Catros, who runs a local group called Pay it Forward Adelaide, has been volunteering for several years and is enjoying watching her son blossom as he learns the joy of doing something for others.
"He's always naturally been really good at receiving presents, but he's also a really good sharer and even though he's only 18 months, he really likes to give gifts," Catros says.
"When we do our volunteer work, I see that he gets that this involves another person; he gets that you're going to help and be with them."
Through Pay It Forward Adelaide, Catros is hoping to "change the world; one good deed at a time". Through her Facebook page, she encourages people to donate items, or their time to others.
She encourages people to contact the site if they need help in any way and the site then does their best to aid that person.
"We don't expect thanks and we don't want any recompense, we would love for that person to pay it forward in any way to another person," she says.
"Between us, we can impact the community and make a positive difference."
Which is what gratitude is about really - looking at the world in a way that helps us see a bigger picture, rather than just our own little lives.
Powell says children should be taught gratitude from when they're very young. "Gratitude plays the role that grace used to at a meal," she explains.
"But we should also be getting children involved with people who have less and in acts of kindness and in situations that aren't just material and activities that are contributing to others is a really good way to let children see a bigger picture.
"And learning to say no to them, so it isn't an endless hole we're trying to fill with stuff, so they go out into the world with this endless hole."

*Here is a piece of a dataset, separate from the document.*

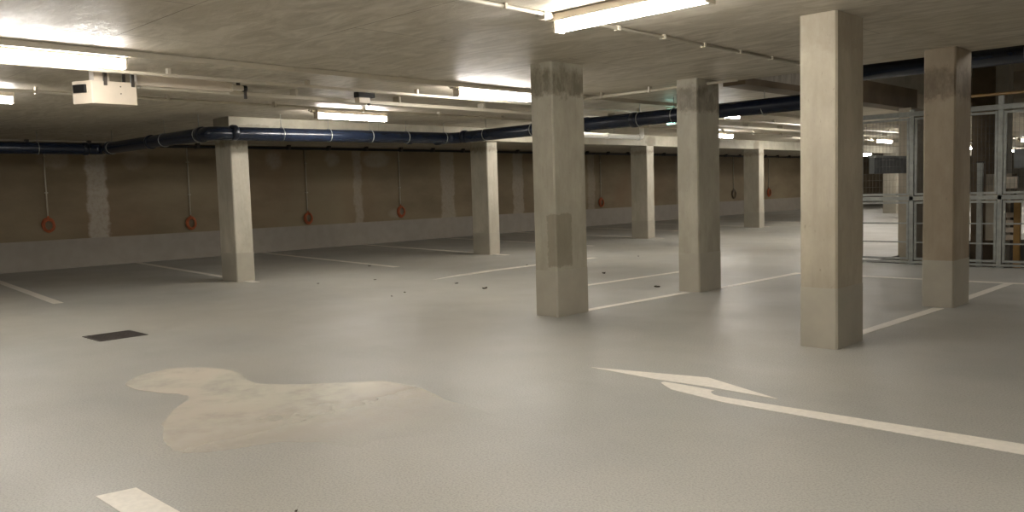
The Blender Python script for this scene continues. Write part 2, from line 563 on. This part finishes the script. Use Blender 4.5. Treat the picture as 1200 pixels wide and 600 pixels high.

Powell suggests this Christmas time, parents could take their children to visit an aged care facility or to a Christmas event for homeless people. She also suggests giving experiences as gifts - a ticket to a theatre performance, or to the zoo - instead of "stuff".
"Gratitude is a learned skill," she says.

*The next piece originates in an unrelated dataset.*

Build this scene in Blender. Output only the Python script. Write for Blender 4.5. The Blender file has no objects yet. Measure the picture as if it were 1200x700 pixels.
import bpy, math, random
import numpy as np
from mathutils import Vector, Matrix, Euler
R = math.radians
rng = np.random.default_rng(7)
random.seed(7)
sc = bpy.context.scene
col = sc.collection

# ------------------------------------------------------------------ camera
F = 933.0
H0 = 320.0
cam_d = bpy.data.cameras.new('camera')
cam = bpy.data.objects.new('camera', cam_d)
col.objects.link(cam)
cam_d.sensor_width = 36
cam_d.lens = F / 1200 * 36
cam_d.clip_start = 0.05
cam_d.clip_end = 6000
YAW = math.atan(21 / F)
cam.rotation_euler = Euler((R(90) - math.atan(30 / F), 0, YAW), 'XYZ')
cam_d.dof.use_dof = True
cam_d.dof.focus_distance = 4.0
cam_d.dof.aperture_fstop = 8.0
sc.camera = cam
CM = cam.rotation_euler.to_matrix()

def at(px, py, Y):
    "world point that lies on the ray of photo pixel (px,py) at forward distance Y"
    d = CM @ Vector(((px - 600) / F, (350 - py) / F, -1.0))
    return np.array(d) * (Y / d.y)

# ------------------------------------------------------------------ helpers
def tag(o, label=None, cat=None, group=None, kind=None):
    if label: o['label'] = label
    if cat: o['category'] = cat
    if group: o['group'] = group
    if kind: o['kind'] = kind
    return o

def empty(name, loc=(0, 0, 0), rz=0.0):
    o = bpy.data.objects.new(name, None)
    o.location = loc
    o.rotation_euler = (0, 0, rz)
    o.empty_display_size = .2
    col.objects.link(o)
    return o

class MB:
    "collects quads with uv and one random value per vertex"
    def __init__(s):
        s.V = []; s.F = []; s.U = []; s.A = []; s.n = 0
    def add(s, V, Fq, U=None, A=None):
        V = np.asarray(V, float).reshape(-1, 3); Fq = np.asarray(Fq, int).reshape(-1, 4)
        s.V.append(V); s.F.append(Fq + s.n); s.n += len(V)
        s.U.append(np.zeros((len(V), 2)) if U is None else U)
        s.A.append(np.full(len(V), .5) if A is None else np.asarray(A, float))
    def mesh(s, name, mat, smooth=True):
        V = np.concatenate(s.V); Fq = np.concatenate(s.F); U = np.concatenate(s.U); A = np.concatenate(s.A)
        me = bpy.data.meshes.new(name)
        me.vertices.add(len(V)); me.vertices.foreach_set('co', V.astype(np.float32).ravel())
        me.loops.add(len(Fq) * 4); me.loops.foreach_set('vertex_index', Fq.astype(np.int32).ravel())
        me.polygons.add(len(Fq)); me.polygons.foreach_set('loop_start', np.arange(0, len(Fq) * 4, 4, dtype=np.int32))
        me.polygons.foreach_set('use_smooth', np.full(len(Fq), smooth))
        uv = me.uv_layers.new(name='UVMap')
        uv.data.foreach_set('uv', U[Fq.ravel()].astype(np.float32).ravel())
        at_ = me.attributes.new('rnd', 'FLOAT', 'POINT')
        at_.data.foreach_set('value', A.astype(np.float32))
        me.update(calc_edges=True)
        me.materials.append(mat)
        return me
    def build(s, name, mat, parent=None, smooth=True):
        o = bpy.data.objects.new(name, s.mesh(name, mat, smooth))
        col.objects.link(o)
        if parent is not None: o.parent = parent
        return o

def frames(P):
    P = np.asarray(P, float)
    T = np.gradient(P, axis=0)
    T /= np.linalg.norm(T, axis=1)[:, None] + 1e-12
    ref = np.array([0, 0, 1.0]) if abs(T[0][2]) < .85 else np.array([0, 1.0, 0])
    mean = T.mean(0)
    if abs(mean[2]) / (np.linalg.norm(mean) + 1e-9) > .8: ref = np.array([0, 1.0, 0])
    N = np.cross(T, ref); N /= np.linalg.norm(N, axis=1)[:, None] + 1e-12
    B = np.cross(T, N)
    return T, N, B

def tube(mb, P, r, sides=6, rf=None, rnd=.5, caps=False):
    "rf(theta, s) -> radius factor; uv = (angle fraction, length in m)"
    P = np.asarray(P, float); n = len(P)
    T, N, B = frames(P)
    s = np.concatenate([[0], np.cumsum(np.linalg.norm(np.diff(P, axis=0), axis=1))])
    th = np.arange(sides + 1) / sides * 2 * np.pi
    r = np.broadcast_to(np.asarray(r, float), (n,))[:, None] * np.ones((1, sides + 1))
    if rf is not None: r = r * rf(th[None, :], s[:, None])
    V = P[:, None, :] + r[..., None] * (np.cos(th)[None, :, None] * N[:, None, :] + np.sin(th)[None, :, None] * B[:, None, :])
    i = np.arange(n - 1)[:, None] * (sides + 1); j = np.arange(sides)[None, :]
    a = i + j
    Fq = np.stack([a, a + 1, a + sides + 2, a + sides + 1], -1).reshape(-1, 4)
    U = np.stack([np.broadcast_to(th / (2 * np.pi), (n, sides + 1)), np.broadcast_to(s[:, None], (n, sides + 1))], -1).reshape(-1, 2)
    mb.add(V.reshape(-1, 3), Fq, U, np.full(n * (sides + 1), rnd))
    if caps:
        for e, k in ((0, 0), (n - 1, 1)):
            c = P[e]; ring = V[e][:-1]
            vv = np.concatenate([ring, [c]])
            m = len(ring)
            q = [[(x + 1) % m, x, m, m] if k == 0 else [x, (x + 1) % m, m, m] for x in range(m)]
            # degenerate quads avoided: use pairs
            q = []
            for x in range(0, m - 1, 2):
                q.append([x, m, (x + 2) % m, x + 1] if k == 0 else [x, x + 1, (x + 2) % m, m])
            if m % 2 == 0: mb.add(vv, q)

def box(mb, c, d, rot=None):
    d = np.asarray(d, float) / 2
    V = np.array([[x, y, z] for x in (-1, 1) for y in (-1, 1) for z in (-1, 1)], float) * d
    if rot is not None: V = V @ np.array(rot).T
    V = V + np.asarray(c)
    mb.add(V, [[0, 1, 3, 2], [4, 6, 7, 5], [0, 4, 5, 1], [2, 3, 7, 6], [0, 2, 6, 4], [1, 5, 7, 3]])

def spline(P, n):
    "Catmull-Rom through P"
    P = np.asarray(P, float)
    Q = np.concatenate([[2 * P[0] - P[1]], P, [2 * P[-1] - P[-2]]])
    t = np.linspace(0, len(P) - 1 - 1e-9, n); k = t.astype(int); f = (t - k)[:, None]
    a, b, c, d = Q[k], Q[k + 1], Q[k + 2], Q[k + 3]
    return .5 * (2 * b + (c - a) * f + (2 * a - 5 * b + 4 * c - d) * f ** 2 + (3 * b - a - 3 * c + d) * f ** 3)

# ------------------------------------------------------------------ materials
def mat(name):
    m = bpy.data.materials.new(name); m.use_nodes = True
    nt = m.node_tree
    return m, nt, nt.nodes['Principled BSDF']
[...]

"Happiness isn't a momentary buzz when you get something; it's a deep, resilient optimism that enables you to stand up when things get tough.''
Which is just what Rosie Coppin, professional coach and mentor with Adelaide practice Positive Goals and Solutions maintains.
She says gratitude is critical to living a happy life - and with children, it starts with manners.
"Pleases and thank yous are a good thing," Coppin says, "and moving that on to bringing gratitude into the daily conversation, talking about the good things that have happened.
"It's something that has to be a habit.
"We all have negative thoughts that come into our mind, so it's a matter of shutting those off so you can move on and being able to recognise when something negative happens."
You see, Christmas could really be about one of two things. The presents. Or the time to be merry with family and friends - eat well, sing carols, be thankful for the year that's just gone. Thankful for that full belly, the family (no matter how dysfunctional), the carols ... and the gifts.